Overall, though, critiques of her work tend to be about emphasis and style rather than factual errors. Even critics of decolonial education acknowledge that her calls for pluralism and for grappling with injustice are important. In interviews she often frames debate as useful – she invites educators to discuss whether to “hospice” systems or reform them, and how to balance confronting suffering with nurturing resilience. In practice, many find that educators inspired by her work adapt her ideas in varied ways: some build new curricula with Indigenous knowledge at the center, others use her cartographies to spark discussion, and still others combine her critique with more solution-oriented projects.

Legacy and Continuing Work

Though still relatively early in her career for an academic leader, Andreotti is already shaping a legacy. Her influence will likely grow through the students she mentors and the programs she leads. As Dean of the University of Victoria’s Education faculty (2023–2028 term), she is in a position to embed decolonial and justice-oriented principles into teacher education at a large scale. The course designs and research initiatives she leads are expected to continue producing resources for educators worldwide. In Canada and beyond, she is mentoring a new generation of teachers and scholars who carry forward themes of Indigenous engagement, climate ethics, and global justice in education.
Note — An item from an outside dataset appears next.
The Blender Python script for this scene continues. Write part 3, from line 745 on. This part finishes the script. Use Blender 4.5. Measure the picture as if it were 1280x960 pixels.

Her writings, especially Hospicing Modernity and her articles on climate and education, have already sparked conference panels, book clubs, and online discussions. It is likely that, as the world grapples with worsening ecological and social crises, more people will find her message of facing harsh realities crucial. Her concept of “decolonial futures” in particular resonates with many young activists and academics seeking alternatives to business-as-usual thinking. Whether through journal articles, spoken essays, or artful workshops, Andreotti continues to experiment with new forms of scholarship. In this sense, her legacy is not just in what she has published so far, but in creating communal spaces (like the Gesturing Towards Decolonial Futures collective) where future educators and scholars can invent educational practices and policies “otherwise” – beyond the old frameworks.

Selected Works

  • Andreotti, V. (2011). Actionable Postcolonial Theory in Education. New York: Palgrave Macmillan.
  • Andreotti, V. & de Souza, L. M. T. (Eds.) (2012). Postcolonial Perspectives on Global Citizenship Education. London: Routledge.
  • Stein, S., Andreotti, V., Ahenakew, C., & Hunt, D. (2015). “Mapping interpretations of decolonization in higher education.” Decolonization: Indigeneity, Education & Society, 4(1), 21–40.
  • Andreotti, V., Stein, S., Sutherland, A., Suša, R., Amsler, S., & Pashby, K. (2018). “Mobilising different conversations about global justice in education: Toward alternative futures in uncertain times.” Development Education Review, 26, 78–99.
  • Andreotti, V. (2021). Hospicing Modernity: Facing Humanity’s Wrongs and the Implications for Social Activism. Berkeley, CA: North Atlantic Books.
  • Andreotti, V., & Stein, S. (2022). “From ‘education for sustainable development’ to ‘education for the end of the world as we know it’.” Educational Philosophy and Theory, 54(3), 274–287.
  • Andreotti, V. (2021). “The task of education as we confront the potential for social and ecological collapse.” Ethics and Education, 16(2), 143–158.

Each of these works reflects different phases of Andreotti’s evolving project – from her early work on postcolonial theory to her current focus on crises and futures – and together they have become part of curricula in education programs around the world.